By John Atkinson
The origin of the Devil’s Advocates series lies in an editorial hunch. I had been running Auteur for about 10 years, mainly publishing for the pre-HE Film and Media studies audience. I was becoming aware that the horror film was dramatically increasing in popularity as an option in HE, and even at A-level in the UK, often as a result of people of my vintage, who grew up in the 1970s and ‘80s, becoming responsible for designing courses. Yet the available critical literature hadn’t really moved on much beyond the 1980s, aside from a few brave souls like Mark Jancovich. This was especially the case for horror cinema since the ‘splatter’ boom of the early ‘80s – entire decades of innovative, and highly lucrative, films and filmmakers were being studied, if at all, in the context of critical writing that was 20- or 30-years old. And if you could find more modern material, it was almost always at one of two extremes – non-critical fan journalism or virtually impenetrable academic discourse; both of which have their uses, but not for the majority of students who might be encountering horror for the first time in an educational context.
Witchfinder General by Ian Cooper (Auteur, 2011)
Also, outside of formal education, horror fans are really smart, despite what their representation in the mass media might have you believe. There is an in-built receptiveness to sophisticated ideas, perhaps because so much of horror in all its forms is inherently allegorical. So it was a calculated gamble to initiate a series of long-form writing that tried to meet the needs of those engaged in the formal study of horror cinema, while making it sufficiently accessible to, for want of a better description, fans – but, being horror fans, they’d already be predisposed to engage with intelligent writing on the subject.
I had some ideas about films I wanted to see on the list, and also a few writers I thought it worth approaching. Very occasionally there’s a film I know I want to place with a particular writer, and that was the case with Let the Right One In and Anne Billson, one of our best film critics. I was acquainted with Anne and approached her. She’s a full-time writer and could have been working on any number of other projects – but she really wanted to write at length on this extraordinary film, and she had some free time. So Devil’s Advocates had its first contracted author.

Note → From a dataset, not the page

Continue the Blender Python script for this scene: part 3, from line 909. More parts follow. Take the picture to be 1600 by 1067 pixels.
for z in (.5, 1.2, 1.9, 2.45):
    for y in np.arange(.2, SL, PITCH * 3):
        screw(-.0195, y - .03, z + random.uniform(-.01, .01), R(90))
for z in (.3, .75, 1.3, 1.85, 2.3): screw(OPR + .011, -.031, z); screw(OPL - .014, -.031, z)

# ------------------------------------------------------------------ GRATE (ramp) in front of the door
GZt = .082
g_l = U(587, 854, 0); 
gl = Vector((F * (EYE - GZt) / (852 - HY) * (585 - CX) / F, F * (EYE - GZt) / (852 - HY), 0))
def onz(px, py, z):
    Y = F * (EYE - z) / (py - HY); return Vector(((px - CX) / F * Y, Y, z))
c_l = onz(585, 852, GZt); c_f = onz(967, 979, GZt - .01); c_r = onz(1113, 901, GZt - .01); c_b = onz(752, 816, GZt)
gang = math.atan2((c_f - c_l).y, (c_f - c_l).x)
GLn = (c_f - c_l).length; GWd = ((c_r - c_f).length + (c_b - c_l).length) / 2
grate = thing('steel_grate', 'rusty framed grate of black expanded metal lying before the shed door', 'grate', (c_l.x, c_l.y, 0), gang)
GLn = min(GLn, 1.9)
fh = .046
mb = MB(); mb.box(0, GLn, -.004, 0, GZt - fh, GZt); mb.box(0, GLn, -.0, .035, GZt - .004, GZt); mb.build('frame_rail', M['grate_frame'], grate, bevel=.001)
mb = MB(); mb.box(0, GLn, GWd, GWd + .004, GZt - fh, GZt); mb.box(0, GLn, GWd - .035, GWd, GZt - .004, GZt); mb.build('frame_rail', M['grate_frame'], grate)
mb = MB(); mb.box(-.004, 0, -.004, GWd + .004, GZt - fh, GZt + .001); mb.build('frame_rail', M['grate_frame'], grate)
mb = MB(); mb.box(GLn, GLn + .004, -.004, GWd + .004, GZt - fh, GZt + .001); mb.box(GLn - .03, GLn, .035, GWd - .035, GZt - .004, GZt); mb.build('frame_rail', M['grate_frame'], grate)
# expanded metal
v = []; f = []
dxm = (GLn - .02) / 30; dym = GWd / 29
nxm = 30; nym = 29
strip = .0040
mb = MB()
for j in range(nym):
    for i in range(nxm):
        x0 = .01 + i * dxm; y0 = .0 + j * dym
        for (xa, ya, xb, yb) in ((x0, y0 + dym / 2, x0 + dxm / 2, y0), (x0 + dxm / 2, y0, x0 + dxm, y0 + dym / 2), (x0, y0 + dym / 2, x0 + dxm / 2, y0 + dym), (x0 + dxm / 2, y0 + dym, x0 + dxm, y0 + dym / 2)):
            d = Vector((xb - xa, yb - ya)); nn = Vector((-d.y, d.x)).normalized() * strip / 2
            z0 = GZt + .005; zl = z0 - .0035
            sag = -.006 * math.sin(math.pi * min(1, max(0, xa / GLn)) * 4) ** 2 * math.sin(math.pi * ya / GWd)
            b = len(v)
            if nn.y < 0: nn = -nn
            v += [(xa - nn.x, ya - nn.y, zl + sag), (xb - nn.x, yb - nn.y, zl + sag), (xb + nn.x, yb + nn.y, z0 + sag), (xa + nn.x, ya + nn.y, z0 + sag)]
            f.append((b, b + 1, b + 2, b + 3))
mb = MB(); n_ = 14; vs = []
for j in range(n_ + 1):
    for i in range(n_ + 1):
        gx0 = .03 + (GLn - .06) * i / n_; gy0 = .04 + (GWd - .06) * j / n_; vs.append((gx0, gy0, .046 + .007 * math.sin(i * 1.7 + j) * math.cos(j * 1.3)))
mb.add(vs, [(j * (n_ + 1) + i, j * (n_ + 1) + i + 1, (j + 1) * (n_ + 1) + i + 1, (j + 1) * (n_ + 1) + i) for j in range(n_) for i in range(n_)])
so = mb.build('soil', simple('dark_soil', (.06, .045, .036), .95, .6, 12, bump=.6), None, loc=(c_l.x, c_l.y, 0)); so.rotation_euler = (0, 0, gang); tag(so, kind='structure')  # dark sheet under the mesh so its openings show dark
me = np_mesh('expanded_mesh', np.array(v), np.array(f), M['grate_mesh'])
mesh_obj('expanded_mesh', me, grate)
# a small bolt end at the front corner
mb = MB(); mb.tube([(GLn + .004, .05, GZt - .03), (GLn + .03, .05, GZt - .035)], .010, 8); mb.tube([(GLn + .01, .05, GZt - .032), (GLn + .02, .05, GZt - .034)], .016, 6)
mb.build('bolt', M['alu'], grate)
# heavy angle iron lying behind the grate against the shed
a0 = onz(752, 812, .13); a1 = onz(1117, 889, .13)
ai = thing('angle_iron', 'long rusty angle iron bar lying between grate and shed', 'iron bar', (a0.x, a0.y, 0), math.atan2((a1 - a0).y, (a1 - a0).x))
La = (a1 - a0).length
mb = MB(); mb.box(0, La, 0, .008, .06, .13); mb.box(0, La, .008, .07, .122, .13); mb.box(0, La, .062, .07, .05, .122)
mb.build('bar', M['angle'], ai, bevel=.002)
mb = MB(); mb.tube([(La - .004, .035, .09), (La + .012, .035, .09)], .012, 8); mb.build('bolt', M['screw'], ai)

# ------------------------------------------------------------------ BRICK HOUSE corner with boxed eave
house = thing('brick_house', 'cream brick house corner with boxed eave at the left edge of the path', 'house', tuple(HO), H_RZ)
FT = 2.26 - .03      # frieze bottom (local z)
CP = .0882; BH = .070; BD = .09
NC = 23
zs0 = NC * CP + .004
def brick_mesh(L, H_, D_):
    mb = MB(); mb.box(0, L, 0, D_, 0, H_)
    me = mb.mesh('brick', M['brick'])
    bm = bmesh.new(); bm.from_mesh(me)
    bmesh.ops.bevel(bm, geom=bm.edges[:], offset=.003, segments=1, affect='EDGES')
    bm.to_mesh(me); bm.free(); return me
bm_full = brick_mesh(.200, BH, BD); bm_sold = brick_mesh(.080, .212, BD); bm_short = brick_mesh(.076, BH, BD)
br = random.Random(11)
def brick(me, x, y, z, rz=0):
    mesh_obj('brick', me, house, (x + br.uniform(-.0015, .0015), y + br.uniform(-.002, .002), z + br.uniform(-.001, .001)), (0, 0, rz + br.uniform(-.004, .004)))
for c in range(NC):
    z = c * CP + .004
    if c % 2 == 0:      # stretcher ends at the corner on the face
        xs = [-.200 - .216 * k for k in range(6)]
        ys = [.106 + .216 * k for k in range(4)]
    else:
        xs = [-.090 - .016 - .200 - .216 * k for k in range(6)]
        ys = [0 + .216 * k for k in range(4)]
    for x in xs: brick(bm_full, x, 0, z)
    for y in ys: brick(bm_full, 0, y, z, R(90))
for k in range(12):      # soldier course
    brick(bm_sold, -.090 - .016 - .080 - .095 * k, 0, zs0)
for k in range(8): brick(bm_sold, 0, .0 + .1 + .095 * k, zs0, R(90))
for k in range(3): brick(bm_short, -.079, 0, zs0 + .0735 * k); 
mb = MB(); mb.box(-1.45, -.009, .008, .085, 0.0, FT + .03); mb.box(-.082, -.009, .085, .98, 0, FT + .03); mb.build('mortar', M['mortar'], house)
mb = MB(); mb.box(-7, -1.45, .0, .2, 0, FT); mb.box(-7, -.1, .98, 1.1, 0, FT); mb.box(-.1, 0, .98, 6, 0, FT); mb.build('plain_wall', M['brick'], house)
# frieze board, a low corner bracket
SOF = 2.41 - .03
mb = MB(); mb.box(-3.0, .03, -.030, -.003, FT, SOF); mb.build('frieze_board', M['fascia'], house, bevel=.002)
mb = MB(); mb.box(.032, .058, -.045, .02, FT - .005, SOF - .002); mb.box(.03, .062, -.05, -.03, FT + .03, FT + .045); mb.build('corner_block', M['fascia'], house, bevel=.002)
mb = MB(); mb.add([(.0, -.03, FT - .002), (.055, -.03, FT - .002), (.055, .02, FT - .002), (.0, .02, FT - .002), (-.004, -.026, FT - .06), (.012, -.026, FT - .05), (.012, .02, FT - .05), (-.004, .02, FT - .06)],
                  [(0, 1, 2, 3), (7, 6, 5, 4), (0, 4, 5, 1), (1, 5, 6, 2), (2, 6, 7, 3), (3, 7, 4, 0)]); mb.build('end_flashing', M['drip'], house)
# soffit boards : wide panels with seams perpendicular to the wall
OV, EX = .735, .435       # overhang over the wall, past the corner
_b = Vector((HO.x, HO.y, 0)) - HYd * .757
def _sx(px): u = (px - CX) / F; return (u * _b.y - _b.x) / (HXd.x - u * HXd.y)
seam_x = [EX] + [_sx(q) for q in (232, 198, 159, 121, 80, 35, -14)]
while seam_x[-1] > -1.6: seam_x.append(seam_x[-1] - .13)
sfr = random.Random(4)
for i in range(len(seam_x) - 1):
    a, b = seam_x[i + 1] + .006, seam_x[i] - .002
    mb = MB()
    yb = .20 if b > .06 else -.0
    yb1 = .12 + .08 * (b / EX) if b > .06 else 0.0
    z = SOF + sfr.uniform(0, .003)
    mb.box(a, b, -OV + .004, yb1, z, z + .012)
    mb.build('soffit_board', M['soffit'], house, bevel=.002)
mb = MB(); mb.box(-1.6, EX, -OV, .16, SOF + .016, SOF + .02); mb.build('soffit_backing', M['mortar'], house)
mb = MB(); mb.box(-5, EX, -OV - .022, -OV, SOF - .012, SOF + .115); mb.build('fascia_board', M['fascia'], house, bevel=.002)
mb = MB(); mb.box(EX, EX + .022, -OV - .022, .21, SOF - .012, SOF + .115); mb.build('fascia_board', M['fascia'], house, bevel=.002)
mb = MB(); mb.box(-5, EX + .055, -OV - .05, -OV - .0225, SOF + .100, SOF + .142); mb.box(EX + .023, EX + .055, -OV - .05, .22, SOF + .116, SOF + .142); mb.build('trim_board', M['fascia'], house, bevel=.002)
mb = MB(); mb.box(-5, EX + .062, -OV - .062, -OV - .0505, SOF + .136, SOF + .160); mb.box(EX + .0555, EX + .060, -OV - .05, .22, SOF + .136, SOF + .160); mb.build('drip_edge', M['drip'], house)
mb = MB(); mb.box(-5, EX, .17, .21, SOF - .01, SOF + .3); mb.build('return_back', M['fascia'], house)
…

That was in 2010, and since then I’ve been privileged to attract writers from a variety of professional backgrounds; other critics, but also early career academics, more established scholars, librarians, poets, screenwriters, film-makers… The result is a series that is perhaps even more diverse than I first envisaged, encompassing a multitude of authorial approaches, from impressionistic textual analyses to historical accounts to pretty rigorous theoretical case studies.
It Follows by Joshua Grimm (Auteur, 2018)
I’m particularly delighted that the series is a home for many first-time authors. By this time next year there will be 50+ titles available, which by any standard is a pretty substantial series. I hope that Devil’s Advocates is making a small contribution to establishing Horror Studies as an exciting area of study and, if nothing else, is perceived as a reliable source of engaging writing on an inexhaustibly interesting subject.